OMCs: Volumes bounce back in Oct-10

Strong recovery in Oct-10 volumes: Although up a slender 0.8% YoY, Oct-10 OMC volumes jumped 34% MoM. While 4MFY11 volumes still show a 4.5% decline on YoY basis, we foresee continuation of recovery to lead to 7% YoY growth in the rest of FY11, taking YoY volume growth for the year to 2.9%.

Broad based MoM recovery; HSD/JP volumes remain weak YoY: While all products witnessed MoM recovery in demand during Oct-10, YoY comparison portrays continuation of flood inflicted weakness in HSD, while Jet Fuel seems to have slowed due to likely higher stocks emanating from demand fervor earlier this year.
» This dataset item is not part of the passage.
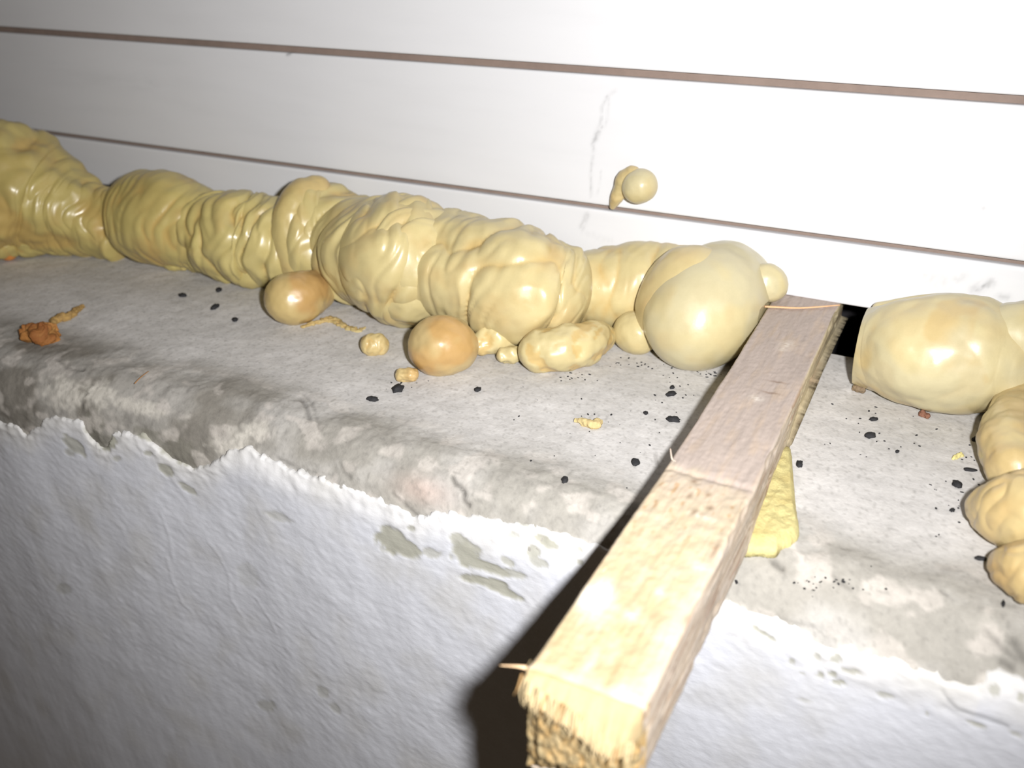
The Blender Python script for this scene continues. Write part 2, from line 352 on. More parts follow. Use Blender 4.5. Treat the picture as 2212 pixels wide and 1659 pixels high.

PSO fared better than peers in Oct-10: MoM recovery in Oct-10 was the strongest for PSO amongst its listed peers, up 29% MoM. Other small players (unlisted) coming from a dry Sept-10, however, pushed up industry average growth to 34% MoM during Oct-10.

Reiterate liking for PSO & APL: PSO and APL offers potential upside of 29% and 21% to their respective Jun-2011 Price Targets of PKR365/share and PKR370/share

Strong recovery in Oct-10 volumes

OMC’s sales rose 34% MoM in Oct-10, driven by broad based recovery across all products.  YoY comparison, however, showed a slender 0.8% uptick in total volumes primarily due to weak HSD and Jet Fuel (JP) sales. While HSD is likely to have witnessed continuation of flood inflicted demand attrition; as damages to agricultural output would likely have lowered transportation needs; JP demand seems to have receded due to likely higher stocks emanating from demand fervor earlier this year. 1Q sales for JP were up 10% YoY while industry volumes shrank 6% YoY during the period. We foresee continuation of the recovery trend ahead as we factor in 7% YoY growth for the rest of FY11, taking YoY volume growth for the year to 2.9%.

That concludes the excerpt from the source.